Film / Reviews
Les Combattants
Les Combattants (15)
France 2014 98 mins Dir: Thomas Cailley Starring: Adèle Haenel, Kévin Azaïs, Antoine Laurent, Brigitte Roüan
A slight yet enjoyable twist on the summer romance genre, this breezy, slowburning feature debut by French writer/director Thomas Cailley is beautifully filmed by his brother David, boasts strong performances from its two young leads and touches lightly on issues of youth unemployment and ennui, though you may find yourself wondering whether it really deserved all those film festival awards.
The cheesy alternative title, Love at First Fight, gives you some idea of what to expect. In trad romcom style, there’s a meet-cute when mild-mannered young carpenter Arnaud (Azaïs) finds himself volunteered by his sniggering buddies to take part in a beach wrestling contest with rufty-tufty tomboy Madeleine (Haenel, best known for her performance as smouldering Floriane in Celine Sciamma’s transgressive Water Lilies). After she throws him to the ground, he resorts to biting her to recover his dignity. Later, Arnaud runs into Madeleine again while he’s working with his brother on building a wooden hut in her parents’ garden. She’s sulky, sullen, acid-tongued and not a little weird and nihilistic, working out in preparation for the upcoming apocalypse that she anticipates with relish. Naturally, Arnaud is smitten. Determined to follow survivalist Madeleine to the ends of the Earth, or at least the end of the world, he signs up as a trainee paratrooper just to be alongside her. Alas, neither of them are prepared for regimented boot camp.

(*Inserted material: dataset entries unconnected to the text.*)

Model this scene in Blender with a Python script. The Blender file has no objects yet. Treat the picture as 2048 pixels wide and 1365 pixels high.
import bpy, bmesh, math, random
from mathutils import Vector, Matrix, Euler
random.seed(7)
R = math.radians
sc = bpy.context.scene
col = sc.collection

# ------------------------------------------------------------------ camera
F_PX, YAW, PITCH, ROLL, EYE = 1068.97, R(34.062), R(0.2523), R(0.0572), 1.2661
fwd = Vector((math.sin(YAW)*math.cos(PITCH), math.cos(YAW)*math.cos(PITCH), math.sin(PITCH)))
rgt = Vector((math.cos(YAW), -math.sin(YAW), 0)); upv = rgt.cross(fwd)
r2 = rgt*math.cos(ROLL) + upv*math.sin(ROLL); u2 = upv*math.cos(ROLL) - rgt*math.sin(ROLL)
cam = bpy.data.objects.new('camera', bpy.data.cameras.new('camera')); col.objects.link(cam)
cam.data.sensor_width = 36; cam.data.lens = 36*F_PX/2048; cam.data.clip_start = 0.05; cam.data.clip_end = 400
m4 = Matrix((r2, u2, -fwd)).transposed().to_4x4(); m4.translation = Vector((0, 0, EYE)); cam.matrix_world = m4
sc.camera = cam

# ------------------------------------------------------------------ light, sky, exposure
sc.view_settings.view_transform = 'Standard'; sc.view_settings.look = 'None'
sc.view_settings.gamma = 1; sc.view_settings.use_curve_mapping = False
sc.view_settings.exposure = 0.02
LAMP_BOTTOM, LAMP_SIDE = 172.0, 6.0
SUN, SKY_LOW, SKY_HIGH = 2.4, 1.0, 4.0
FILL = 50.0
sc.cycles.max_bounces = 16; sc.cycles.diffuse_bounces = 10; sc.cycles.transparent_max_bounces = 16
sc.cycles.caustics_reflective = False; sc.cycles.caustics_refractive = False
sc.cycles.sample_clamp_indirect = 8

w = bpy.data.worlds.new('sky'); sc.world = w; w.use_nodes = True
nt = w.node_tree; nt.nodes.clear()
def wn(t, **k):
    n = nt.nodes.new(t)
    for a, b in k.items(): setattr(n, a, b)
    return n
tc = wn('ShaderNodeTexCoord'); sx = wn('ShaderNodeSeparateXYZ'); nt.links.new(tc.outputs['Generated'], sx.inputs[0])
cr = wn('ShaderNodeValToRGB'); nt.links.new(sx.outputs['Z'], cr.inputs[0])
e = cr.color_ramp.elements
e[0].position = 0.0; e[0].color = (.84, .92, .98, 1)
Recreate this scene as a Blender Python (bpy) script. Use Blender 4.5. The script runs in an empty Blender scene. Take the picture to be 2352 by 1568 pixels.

Adèle Haenel is magnificent as outwardly hyper-confident, capable and independent Madeleine, who thinks nothing of whisking up a raw fish in a blender and gulping down the resultant bloody gloop. Kévin Azaïs actually has the more challenging role as good-natured, puppyishly devoted Arnaud, who allows himself to be moulded by the alpha female object of his affections. A late twist initially suggests the film is going to veer off into fantasy, but actually proves quite satisfying, if perhaps slightly conservative in its implications.